Pencemaran, di lain pihak, bukan
cuma berdampak pada Sungai Magdalena, tetapi juga semua anak sungainya. Anak-anak
sungai ini bukan cuma menjadi drainase kota-kota dan desa-desa tepian, tapi menyeret
dan menumpuk juga limbah industri, pertanian, hewan, dan manusia, yang semuanya
mengalir ke dalam tampungan maha luas sampah nasional yakni Bocas de Ceniza. Pada
November tahun lalu, di Tocaima, dua orang prajurit gerilya menceburkan diri ke
Sungai Bogotá untuk kabur dari sergapan tentara. Mereka berhasil lolos, tapi
nyaris mati terinfeksi air sungai. Para penghuni tepian Magdalena, terutama di
sisi bawah, sudah lama tak pernah lagi meminum atau memanfaatkan airnya atau
makan ikan segar dari sungai. Karena itu akan sama dengan –maafkan bahasa saya,
nyonya-nyonya—makan tai.
Kerja besar, tapi setidaknya terukur. Proyek lengkap
dari apa yang perlu dilakukan sudah dirinci dalam studi yang dijalankan
beberapa tahun lalu oleh tim gabungan Belanda-Kolombia, dan tiga puluh jilid
hasilnya teronggok telantar di arsip Instituto de Hidrología y Meteorologia
(IMAT). Wakil direktur untuk kerja monumental ini adalah insinyur muda dari Antioquia,
Jairo Murillo, yang mengabdikan separuh hayatnya untuk itu, dan sebelum rampung
mengorbankan sisa umurnya untuk itu pula: ia tenggelam dalam sungai impiannya.

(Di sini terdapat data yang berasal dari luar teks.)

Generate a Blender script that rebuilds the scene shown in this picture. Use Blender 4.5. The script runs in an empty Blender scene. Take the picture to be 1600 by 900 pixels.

Tak
perlu dibilang lagi bahwa tak ada kandidat presiden selama beberapa tahun
terakhir ini yang berisiko kehilangan nyawa di perairan seperti itu. Para
penduduk desa tepian sungai —yang sebentar lagi akan menjadi pusat perhatian
nasional berkat ekspedisi Caracola[1]—harus
sadar akan hal itu. Dan perlu mereka camkan bahwa antara Honda dan Bocas de
Ceniza ada cukup banyak suara untuk bisa memilih seorang presiden Republik.
[1] Catatan penerjemah: La Caracola adalah perahu yang dibiayai oleh jaringan radio swasta
Kolombia pada tahun 1980an untuk meningkatkan kesadaran tentang kerusakan
lingkungan di Sungai Magdalena dan daerah alirannya.